Another global warming researcher who had been cited by News Corp. as an expert has criticized Fox News' effort to slant reporting on the issue.
Media Matters disclosed this week an e-mail from Fox News Washington managing editor Bill Sammon that questioned the “veracity of climate change data” and ordered the network's journalists to “refrain from asserting that the planet has warmed (or cooled) in any given period without IMMEDIATELY pointing out that such theories are based upon data that critics have called into question.”
Eileen Claussen, president of the Pew Center on Global Climate Change, criticized Fox News Friday after Media Matters revealed the slanting effort.
Claussen issued this statement in response to the Sammon e-mail story:
The science of climate change is clear and undeniably strong. The world is warming, and human activities, primarily the burning of fossil fuels, are the main cause. This fact is supported by an overwhelming majority of qualified scientists, and to present it a different way distorts the facts. Most media outlets try to maintain a high level of factual basis in their reporting. And my interactions with News Corp. officials reflect an organization that believes we must act now to advance climate solutions. But based on its newly-revealed directive, Fox News either does not understand the facts, or is attempting to insert fantasy into its reporting and present that fantasy as fact.

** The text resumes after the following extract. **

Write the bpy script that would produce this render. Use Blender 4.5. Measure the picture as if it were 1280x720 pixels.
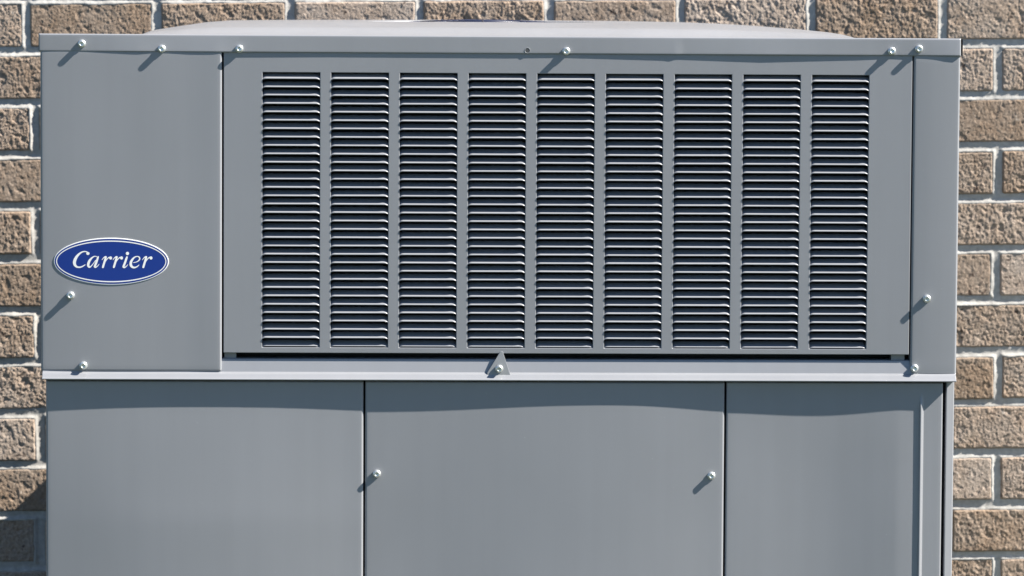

News Corp., the parent company of Fox News, has taken positive positions aimed at reducing energy use, supporting the use of renewable power, and pledging to be carbon neutral by this year. I support these actions and encourage their continued efforts to engage employees and other partners in addressing our climate and energy challenge.
Meanwhile, John Llewellyn, who co-wrote The Business of Climate Change II in 2007 for Lehman Brothers, also weighed in on the issue.
Asked to respond to the Sammon e-mail, Llewellyn told Media Matters: “This whole debate depends fundamentally on an honest examination of the evidence. It is always disappointing if you suspect that people are not looking at the evidence objectively. It is hard enough to get to the truth if you are being objective, it is even harder if you are not.”
Llewellyn and Claussen's comments follow those of Nicholas Stern of the Grantham Research Institute on Climate Change and the Environment at the London School of Economics and Political Science and Zoe Tcholak-Antitch, vice-president of the Carbon Disclosure Project, who criticized Fox News on Thursday.
All four were among those cited on a resource list by News Corp.'s Global Energy Initiative as experts on the issue.
The News Corp. Global Energy Initiative, which has not responded to a request for comment, was created in 2007 to raise awareness of the global warming issue.
Fox News also has not responded to requests for comment.